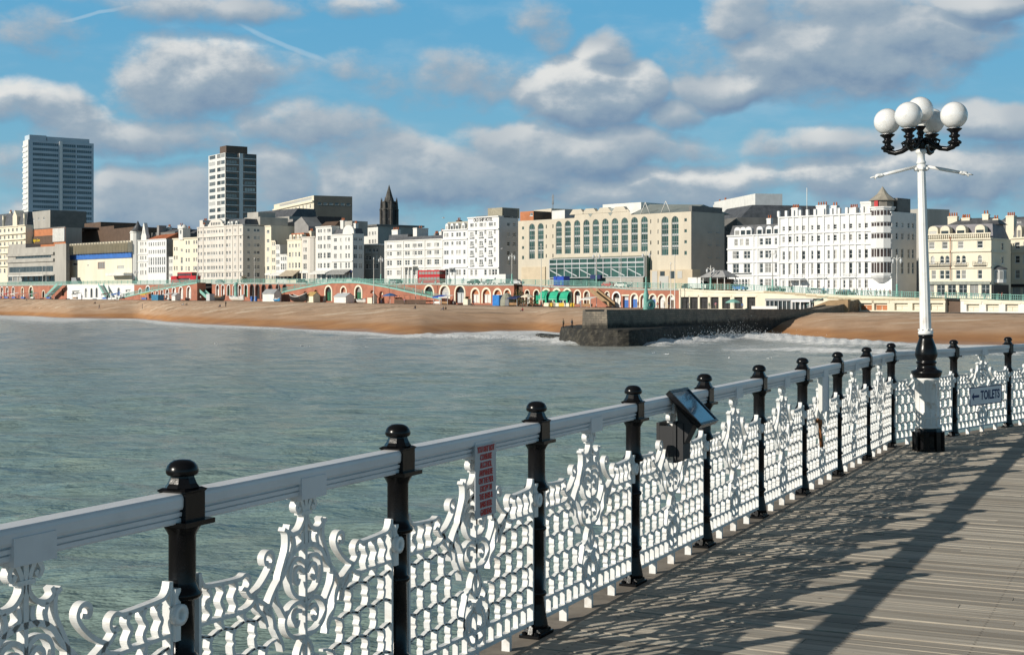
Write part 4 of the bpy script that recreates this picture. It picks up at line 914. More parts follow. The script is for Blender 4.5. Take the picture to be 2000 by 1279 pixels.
h = stepped('tall_white_house', 'tall white five storey house with brown hipped roof over canopied cafes', 617, 648, 443, M_white_stucco, [622.5, 627, 634, 640.5, 644], [(448.5, 455), (462, 470), (478, 486), (494, 505), (514.5, 524)], ww=1.05, depth=13, shop=(530, 546, M_black)); h.mansard(433, m=M_brown, inset=4); h.awning(617, 648, 528, 534, M_offwhite, 3)
h = mk('corner_white_house', 'white corner house with rounded gable and grey shaded return wall', 648.3, 689, 458, M_white_stucco, us=711); rw = [(466, 472.5), (481, 488), (496, 505), (513.5, 524.5)]
h.win([653.5, 656.5, 665.7, 676, 681.5], rw, .95); h.swin([.25, .7], [(466, 472), (481, 489), (497, 506), (515, 525)], 1.5, 'pair'); h.cornice([h.H, h.z(510)], .3, .35); h.shop(529, 546, M_navy, n=6); h.finish(M_white_stucco)
b = MB(); x = h.x(681); b.prism([(x - 3.2, h.H - .1), (x + 3.2, h.H - .1)] + [(x + 3.2 * math.cos(math.pi * i / 8), h.H + .4 + 2.6 * math.sin(math.pi * i / 8)) for i in range(9)], -.2, .5); b.build('rounded_gable', M_white_stucco, h.t)
h.chimney(652, 430, 1.8, 3.5, 1.4); h.chimney(675, 437, 1.2, 4, 1.2); b = MB(); b.box(h.x(654), h.x(670), 4, 11, h.H - .5, h.z(432)); b.build('roof_housing', M_concrete, h.t); h.awning(650, 686, 527, 535, mat('grey_awning', (.3, .3, .29), .8), 3); h.mansard(448, m=M_slate)
h = mk('side_street_house', 'grey shaded house deep in the side street before the dark spire', 711, 742, 480, M_concrete, D0=505, D1=500, depth=20); h.win([716, 722, 730, 736], [(486, 493), (500, 508), (516, 525)], 1.2); h.finish(); b = MB(); b.box(-.6, h.w + .6, -.8, 10, h.H, h.H + .5); b.build('eaves', M_offwhite, h.t)
h = mk('flat_roofed_block', 'pale block with overhanging flat roof behind the corner house', 690, 738, 445, M_white_stucco, D0=560, D1=545, depth=20); h.win([722, 728, 733], [(455, 462), (470, 478)], 1.2); h.finish(M_concrete); b = MB(); b.box(-.8, h.w + .8, -1, 21, h.H, h.H + .6); b.build('eaves', M_darkconc, h.t)
# ---- long white terrace
h = mk('white_terrace', 'long low white terrace with pediment centre right of the side street', 752, 865, 471, M_white_stucco, depth=13)
rw = [(478.5, 485.5), (492.6, 500), (509.5, 519), (528, 538)]
h.win([758, 763.3, 777.3, 782, 793, 798, 808, 812, 818, 822.6, 836, 840.4, 850.7, 855.3], rw, 1.05); h.cornice([h.H, h.z(489), h.z(505), h.z(523)], .3, .3); h.pil([753, 787, 829, 864], w=.7); h.finish()
for (uu, cc) in ((803, M_white_stucco),):
    b = MB(); x = h.x(uu); b.box(x - 3.5, x + 3.5, -2.2, -.1, h.z(523.5), h.z(521.5))
    for dx in (-3, -1, 1, 3): b.lathe([(.25, 0), (.22, h.z(523.5))], 10, (x + dx, -1.9, 0))
    b.build('porch', cc, h.t)
h.mansard(464, m=M_slate); h.chimney(762, 449, 3.2, 2, 1.3, M_white_stucco, 4); h.chimney(797, 447, 2.0, 3, 5, M_white_stucco, 2); h.chimney(842, 456, 1.2, 4, 2, M_white_stucco, 2)
b = MB(); b.box(h.x(753), h.x(790), 1.5, 6, h.H - .3, h.z(459)); b.build('attic', M_slate, h.t)
h = mk('white_hotel_wing', 'white hotel wing with parapet attic between terrace and tall lettered hotel', 865.3, 913.5, 449, M_bright_stucco, depth=14); rw = [(456, 463.5), (473, 479.5), (490, 497.5), (507.6, 516), (527, 538)]
h.win([869.3, 874, 883.5, 893, 898, 907, 911.6], rw, 1.0); h.cornice([h.H, h.z(467), h.z(521)], .4, .4); h.finish(); h.mansard(434, [872, 882, 892, 904], m=mat('pale_attic_slate', (.42, .40, .33), .7), dw=1.4); h.chimney(876, 430, 1.5, 4, 1.2, M_brown, 2); h.chimney(905, 431, 1.5, 4, 1.2, M_brown, 2)
b = MB(); x = h.x(878.5); b.box(x - 2.5, x + 2.5, -2.4, -.1, h.z(526), h.z(523.5)); b.lathe([(.25, 0), (.22, h.z(526))], 10, (x - 2.1, -2.1, 0)); b.lathe([(.25, 0), (.22, h.z(526))], 10, (x + 2.1, -2.1, 0)); b.build('porch', M_bright_stucco, h.t)
h = mk('lettered_hotel', 'tall white hotel with black lettering on its parapet and shaded flank', 914, 974.5, 425, M_bright_stucco, us=1012); rw = [(454, 463), (472, 481), (490, 499), (507.6, 518)]
h.win([921.5, 939.6, 957.8], rw, 1.6, 'pair'); h.win([929.7, 948, 966.4], [(451, 459), (468, 476), (485, 494), (504, 512)], .9); h.win([920, 923.6, 929.7, 938.5, 942, 948, 956.5, 960.5, 966.4], [(437, 444)], .95); h.win([921, 929.7, 948, 957, 963, 968.5], [(527, 538)], 1.1)
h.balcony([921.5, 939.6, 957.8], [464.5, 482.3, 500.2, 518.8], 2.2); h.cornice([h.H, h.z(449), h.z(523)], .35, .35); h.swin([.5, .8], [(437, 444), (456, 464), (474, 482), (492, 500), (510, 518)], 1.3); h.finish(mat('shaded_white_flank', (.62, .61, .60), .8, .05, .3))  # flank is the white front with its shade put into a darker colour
text_mesh('lettering', 'OLD SHIP HOTEL', 1.55, M_black, h.t, (h.x(943.5), -.06, h.z(431.2)), UP, .015, .74, .03)
b = MB(); b.box(h.x(946), h.x(974), 1.5, 9, h.H - .5, h.z(409)); b.build('lift_housing', mat('ribbed_tan_housing', (.36, .33, .25), .8), h.t); b = MB(); b.box(h.w - 1, h.w + .0, 2, h.dep - .3, h.H - .5, h.z(411)); b.box(h.x(916), h.x(944), 3, 10, h.H - .5, h.z(422)); b.build('plant_room', M_darkconc, h.t)
# ---- big beige hotel with arched glazing
h = mk('arched_beige_hotel', 'broad beige concrete hotel with tall arched green windows and glass atrium', 1012, 1350, 432, M_thistle, us=1415, depth=None); D0 = h.D0
zt_, zb_ = h.z(438), h.z(506.8); vrow = [(438, 506.8)]; vmid = [(436, 499)]
h.win([1038.9, 1056, 1298.6, 1318.4], vrow, 2.5, 'tall', True, M_tglass, M_dframe, sill=False)
h.win([1091.3, 1108.9, 1127, 1145.2, 1163.5, 1182.2, 1201, 1220, 1239.2, 1258.5], vmid, 2.5, 'tall', True, M_tglass, M_dframe, sill=False)
h.win([1021.5, 1339], [(443, 449), (462, 468), (481, 487), (500, 507)], .95, 'plain', fm=M_dframe, gm=M_tglass); h.win([1067, 1080, 1271, 1285.5], [(442, 449), (461, 468), (480, 487), (498, 505)], .4, 'plain', fm=M_dframe, sill=False)
x0, x1 = h.x(1082), h.x(1271); za, zb = h.z(549), h.z(505) - 2
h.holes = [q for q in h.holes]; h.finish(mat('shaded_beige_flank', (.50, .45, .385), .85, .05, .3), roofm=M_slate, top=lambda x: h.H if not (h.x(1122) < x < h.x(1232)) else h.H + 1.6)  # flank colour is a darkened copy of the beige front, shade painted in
b = MB(); gx0, gx1 = h.x(1085), h.x(1270); gz0, gz1 = .9, h.z(505) - .6; b.box(gx0, gx1, -2.5, -2.4, gz0 + 3.4, gz1); b.box(gx0, gx0 + .1, -2.4, -.02, gz0, gz1); b.box(gx1 - .1, gx1, -2.4, -.02, gz0, gz1); b.box(gx0, gx1, -1.8, -1.7, gz0, gz0 + 3.4); b.add([(gx0, -2.5, gz1), (gx1, -2.5, gz1), (gx1, -.02, gz1 + .5), (gx0, -.02, gz1 + .5)], [(0, 1, 2, 3)]); at_ = b.build('atrium', M_tglass, h.t)
b = MB(); nb = 12
for i in range(nb + 1): x = gx0 + (gx1 - gx0) * i / nb; b.box(x - .11, x + .11, -2.66, -2.51, gz0 + 3.4, gz1)
for z in (gz0 + 3.4, gz0 + 6.2, gz0 + 7.6, gz1 - 1.6, gz1 - .1): b.box(gx0, gx1, -2.68, -2.665, z - .1, z + .1)
for i in range(0, nb, 2): x = gx0 + (gx1 - gx0) * i / nb; b.add([(x, -2.52, gz1 - 3), (x + 5, -2.52, gz1 - 5), (x + 5, -2.52, gz1 - 5.3), (x, -2.52, gz1 - 3.3)], [(0, 1, 2, 3)])
b.build('glazing_bar', M_lgrey, at_)
b = MB(); b.box(gx0, gx0 + 7, -3.1, -2.7, gz0, gz0 + 3.0); b.build('shop_front', M_concrete, at_); b = MB(); b.box(gx1 - 14, gx1, -3.1, -2.7, gz0, gz0 + 3.2); b.build('shop_front', M_concrete, at_)
b = MB(); xm = gx0 + (gx1 - gx0) * .52; b.box(xm - 2, xm + 2, -3.4, -2.7, gz0 + 2.9, gz0 + 4.1); b.build('entrance_fascia', M_navy, at_)
b = MB(); b.box(0, h.x(1080), -2.5, -.02, h.z(512) - 9, h.z(512) - 8.4); b.box(h.x(1020), h.x(1066), -.35, -.02, .2, h.z(545) + 3.6); b.build('ground_floor_panel', mat('buff_stone_panel', (.60, .50, .36), .85, .06, .4), h.t)
b = MB(); b.box(h.x(1286), h.w + 3.2, -3.5, -.02, .2, h.z(525) - 1.2); b.build('corner_wing', mat('buff_stone_panel', (.6, .5, .36)), h.t)
b = MB(); b.box(h.x(1290), h.x(1300), -3.6, -3.51, .4, h.z(525) - 1.5); b.box(h.x(1304), h.x(1322), -3.6, -3.51, .4, 4.4); 
b.build('wing_door', M_glass, h.t)
for u in (1310, 1329, 1344): b = MB(); b.box(h.x(u) - .8, h.x(u) + .8, -3.58, -3.51, h.z(525) - 3.6, h.z(525) - 1.6); b.build('wing_window', M_glass, h.t)
b = MB()                                                       # green metal roofs and pointed lights
b.add([(h.x(1226), .6, h.H), (h.x(1340), .6, h.H), (h.x(1334), 9, h.H + 2.4), (h.x(1230), 9, h.H + 3.4), (h.x(1226), 20, h.H), (h.x(1340), 20, h.H)], [(0, 1, 2, 3), (3, 2, 5, 4), (0, 3, 4), (1, 5, 2)])
for u in (1153, 1192): b.prism([(h.x(u) - 2.1, h.H + 2.2), (h.x(u) + 2.1, h.H + 2.2), (h.x(u), h.H + .0)], -.05, -.01)
mr = mat('grey_green_metal_roof', (.27, .30, .28), .45, .08, .3); b.build('metal_roof', mr, h.t)
b = MB(); b.box(h.x(1150), h.x(1225), 6, 16, h.H - .5, h.z(407)); b.build('white_roof_light', M_offwhite, h.t)
b = MB()
for u in (1127, 1152, 1180, 1210): b.prism([(h.x(u) - 3.0, h.H + 1.0), (h.x(u) + 3.0, h.H + 1.0), (h.x(u) + 1.6, h.H + 2.5), (h.x(u) - 1.6, h.H + 2.5)], -.12, 1.2)
b.build('parapet_gable', M_thistle, h.t)
b = MB()
for u in (1258, 1298): x = h.x(u); b.tube([(x - 1.7, .5, h.H), (x, .5, h.H + 3.3), (x + 1.7, .5, h.H)], .14, 6)
b.build('pointed_light', M_offwhite, h.t)
b = MB(); b.box(h.x(1344), h.w - .01, .3, h.dep - 1, h.H - .9, h.H + 1.6); b.build('dark_parapet', M_darkconc, h.t)
for i, z in enumerate((6, 9.5, 13, 16.5)):
    for y in (.55, .8): link('window', window_mesh(1.6, 1.9, False, 'pair', None, M_dframe), h.t, (h.w + .12, y * h.dep, z), R(90))
h = mk('shaded_mansard_block', 'dark grey shaded building with steep roof between beige and white hotels', 1388, 1440, 432, M_darkconc, D0=420, D1=400, depth=25); h.win([1396, 1404, 1413, 1421], [(450, 457), (470, 477), (490, 497), (510, 518)], 1.4, fm=M_dframe); h.finish(); h.mansard(408, [], inset=5)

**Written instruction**
Identify the lines that hold the word "cornice". Copy every one of them.

**Answer below**
h.win([653.5, 656.5, 665.7, 676, 681.5], rw, .95); h.swin([.25, .7], [(466, 472), (481, 489), (497, 506), (515, 525)], 1.5, 'pair'); h.cornice([h.H, h.z(510)], .3, .35); h.shop(529, 546, M_navy, n=6); h.finish(M_white_stucco)
h.win([758, 763.3, 777.3, 782, 793, 798, 808, 812, 818, 822.6, 836, 840.4, 850.7, 855.3], rw, 1.05); h.cornice([h.H, h.z(489), h.z(505), h.z(523)], .3, .3); h.pil([753, 787, 829, 864], w=.7); h.finish()
h.win([869.3, 874, 883.5, 893, 898, 907, 911.6], rw, 1.0); h.cornice([h.H, h.z(467), h.z(521)], .4, .4); h.finish(); h.mansard(434, [872, 882, 892, 904], m=mat('pale_attic_slate', (.42, .40, .33), .7), dw=1.4); h.chimney(876, 430, 1.5, 4, 1.2, M_brown, 2); h.chimney(905, 431, 1.5, 4, 1.2, M_brown, 2)
h.balcony([921.5, 939.6, 957.8], [464.5, 482.3, 500.2, 518.8], 2.2); h.cornice([h.H, h.z(449), h.z(523)], .35, .35); h.swin([.5, .8], [(437, 444), (456, 464), (474, 482), (492, 500), (510, 518)], 1.3); h.finish(mat('shaded_white_flank', (.62, .61, .60), .8, .05, .3))  # flank is the white front with its shade put into a darker colour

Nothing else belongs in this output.